Bagaimana tidak disebut praktek penghinaan martabat negeri jika ratusan kasus terjadi setiap tahunnya dan terus menerus terjadi tanpa adanya perbaikan kontinyu? Tahun 2007 saja KBRI di Malaysia menangani 973 kasus TKI yang gajinya belum dibayar majikan dengan nilai Rp3.043.485.120,00. Kemudian pada 2008 sebanyak 854 kasus dengan tunggakan majikan senilai Rp3.500.672.651,00. Lalu pada 2009 terdapat 911 kasus dengan nilai tunggakan Rp4.255.164.082,00.

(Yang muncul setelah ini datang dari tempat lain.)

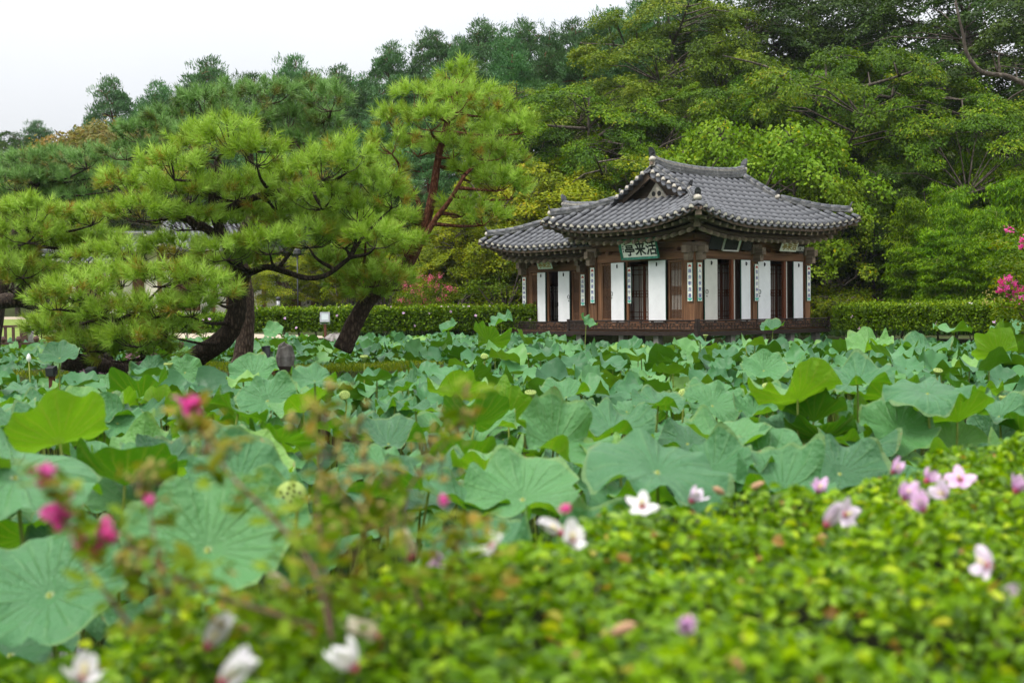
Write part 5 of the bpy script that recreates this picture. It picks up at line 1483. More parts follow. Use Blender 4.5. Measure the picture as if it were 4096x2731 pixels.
def needles(B, Dr, Ls, tint, m=52, nl=0.165, w=0.0115):
    n = len(B)
    tt = RNG.uniform(0.35, 1.0, (n, m)); az = RNG.uniform(0, 2 * PI, (n, m))
    ph = np.radians(np.where(tt > .8, RNG.uniform(5, 50, (n, m)), RNG.uniform(35, 72, (n, m))))
    D = unit(Dr); ref = np.where(np.abs(D[:, 2:3]) < .9, np.array([[0, 0, 1.]]), np.array([[1., 0, 0]]))
    S = unit(np.cross(D, ref)); U = np.cross(S, D)
    base = B[:, None] + D[:, None] * (Ls[:, None] * tt)[..., None]
    rad_ = S[:, None] * np.cos(az)[..., None] + U[:, None] * np.sin(az)[..., None]
    nd = D[:, None] * np.cos(ph)[..., None] + rad_ * np.sin(ph)[..., None]
    tip = base + nd * (nl * RNG.uniform(.75, 1.2, (n, m)))[..., None]
    sd_ = unit(np.cross(nd, RNG.normal(size=(n, m, 3)))) * w / 2
    V = np.stack([base - sd_, base + sd_, tip], 2).reshape(-1, 3)
    F = np.arange(n * m * 3).reshape(-1, 3)
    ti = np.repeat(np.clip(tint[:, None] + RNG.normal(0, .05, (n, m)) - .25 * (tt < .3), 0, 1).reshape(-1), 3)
    return V, F, ti
class Pine:
    def __init__(s, name, label, seed, needle=None, bark=None):
        s.rng = np.random.default_rng(seed); random.seed(seed)
        s.label = label; s.name = name; s.trunk = MB(); s.twig = MB(); s.nodes = []; s.B = []; s.D = []; s.L = []; s.T = []
        s.mat = needle or M_NEEDLE; s.bark = bark or M_PBARK2
    def limb(s, pts, r0, r1, n=6, sides=12, noise=.05, node=True):
        w = [P(*p) if not isinstance(p, Vector) else p for p in pts]
        sp_ = spline(w, n)
        s.trunk.tube(sp_, [r0 + (r1 - r0) * i / (len(sp_) - 1) for i in range(len(sp_))], sides, noise=noise)
        if node: s.nodes += sp_[n:]
        s.base = w[0] if not hasattr(s, 'base') else s.base
    def pad(s, px, py, dp, rx, rz, dens=1.0, ry=None, upb=0.75):
        """pixel centre, depth, half width and half height in photograph pixels"""
        c = P(px, py, dp); k = dp / FPX; rx *= k; rz *= k; ry = (ry * k) if ry else rx * 0.8
        n = int((22 + 130 * rx * ry + 54 * rx * rz) * dens)
        # branch to the pad
        if s.nodes:
            q = min(s.nodes, key=lambda v: (v - c).length + 1.2 * max(0, v.z - c.z))
            m = q.lerp(c, .5) + Vector((random.uniform(-.1, .1), random.uniform(-.1, .1), -.06 * (c - q).length))
            s.trunk.tube(spline([q, m, c - Vector((0, 0, rz * .35))], 4), [.036, .034, .031, .028, .025, .022, .019, .016, .013], 7, False, noise=.08)
        u = s.rng.normal(size=(n, 3)); u /= np.linalg.norm(u, axis=1)[:, None]
        u[:, 2] = np.where(u[:, 2] < -.25, -u[:, 2] * .8, u[:, 2])
        r = s.rng.uniform(.55, 1, n) ** .6
        off = u * r[:, None] * np.array([rx, ry, rz])
        pos = np.array(c) + off
        d = np.stack([u[:, 0] * .9, u[:, 1] * .9, upb + u[:, 2] * .35], -1) + s.rng.normal(0, .28, (n, 3))
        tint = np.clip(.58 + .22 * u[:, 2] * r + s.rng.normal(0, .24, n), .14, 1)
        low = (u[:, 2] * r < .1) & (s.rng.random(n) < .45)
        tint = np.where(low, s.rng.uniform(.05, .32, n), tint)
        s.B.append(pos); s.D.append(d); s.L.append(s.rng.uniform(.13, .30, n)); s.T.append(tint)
        # twigs
        cc = c - Vector((0, 0, rz * .35))
        for j in range(0, n, 6):
            p = Vector(pos[j]); mid = cc.lerp(p, .55); mid.z -= .12 * (p - cc).length
            s.twig.tube([cc, mid, p], [.011, .008, .004], 4, False)
        dd = np.concatenate([d]); dd = dd / np.linalg.norm(dd, axis=1)[:, None]
        for j in range(0, n, 3):
            s.twig.tube([Vector(pos[j]), Vector(pos[j] + dd[j] * .14)], [.005, .003], 4, False)
    def done(s, origin=None):
        o = Vector(origin if origin else s.base)
        root = ob(s.name, None, loc=o, label=s.label, cat='pine tree')
        T = Matrix.Translation(-o)
        ob('trunk', s.trunk.mesh('trunk', s.bark, True), root, mat4=T)
        global RNG
        RNG = s.rng
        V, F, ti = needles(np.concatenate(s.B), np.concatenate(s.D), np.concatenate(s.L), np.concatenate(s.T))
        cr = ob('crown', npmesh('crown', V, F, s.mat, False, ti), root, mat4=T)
        ob('fine_twigs', s.twig.mesh('fine_twigs', s.bark, False), cr, kind='stuff')
        return root
D2 = 1.7415
def pads(p, lst, dp, jitter=.8, dens=1.0):
    for (x, y, rx, rz) in lst:
        p.pad(x * D2, y * D2, dp + random.uniform(-jitter, jitter), rx * D2, rz * D2, dens)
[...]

Permasalahan lain yang terjadi di dalam negeri sendiri adalah belum adanya Human Labour Quality Assurance System, dalam hal ini saya artikan sebagai standarisasi kualitas SDM TKI secara nasional maupun di setiap daerah pengirim. Ibarat pangan, TKI adalah suatu produk pangan yang harus siap ekspor. Jika kita ingin mengekspor suatu produk pangan ke luar negeri, tentu kita harus memenuhi standar dan spesifikasi untuk bisa masuk ke market negara yang dituju, bukan? Baik dari segi materialnya, packagingnya hingga pengirimannya. Dalam hal ini pemerintah perlu membuat Standard Operation Procedure bagi TKI ke luar negeri. Memang, langkah pemerintah yang telah membentuk satgas (task force) Pemantauan Pengawasan Penempatan dan Perlindungan TKI untuk meminimalisir permasalahan TKI mulai dari persiapan pemberangkatan TKI yang dilakukan di dalam negeri dan melakukan langkah pengawasan terhadap pelaksanaan pelatihan calon TKI selama 200 jam maupun lewat pengesahan UU No 39 Tahun 2004 tentang Penempatan dan Perlindungan Tenaga Kerja Indonesia di Luar Negeri dilakukan agar calon TKI benar-benar siap untuk bekerja di luar negeri. Namun, semua upaya tersebut belum memadai karena kasus penganiyaan TKI di Malaysia masih kerap terulang.
Permasalahan lain yang dialami oleh TKI kita di Malaysia pada dasarnya terkait dengan persoalan perlindungan oleh negara ini terhadap warganya disana. Seperti yang telah disebutkan diatas, hampir setengah dari jumlah keseluruhan TKI di Malaysia berstatus ilegal alias “diselundupkan” oleh sekelompok jaringan terorganisasi. Padahal dengan menyelundupkan TKI itu, kita telah memberikan kesempatan untuk terjadinya dehumanisasi di Malaysia. Permasalahan yang telah dikemukaan diatas sebenarnya telah mendeskripsikan bagaimana potret TKI di negara ini. Hal ini mengesankan bahwa mereka yang oleh keluarga dan negara dijuluki sebagai “pahlawan devisa” ternyata tidak lebih dari sekumpulan manusia yang pantas untuk dihina, dianiaya, direndahkan martabatnya bahkan hingga diindustrialisasi secara seksual. Tanggung jawab siapakah ini, kala pahlawan negeri kita terluka di negeri Jiran, negeri yang katanya serumpun dan berasal dari nenek moyang yang sama? Tentu, kita tidak mau bangsa kita disegmentasi sebagai bangsa kuli karena sebutan demikian merupakan bentuk penghinaan yang sangat merendahkan derajat bangsa ini dan mencabik harkat kemanusiaan.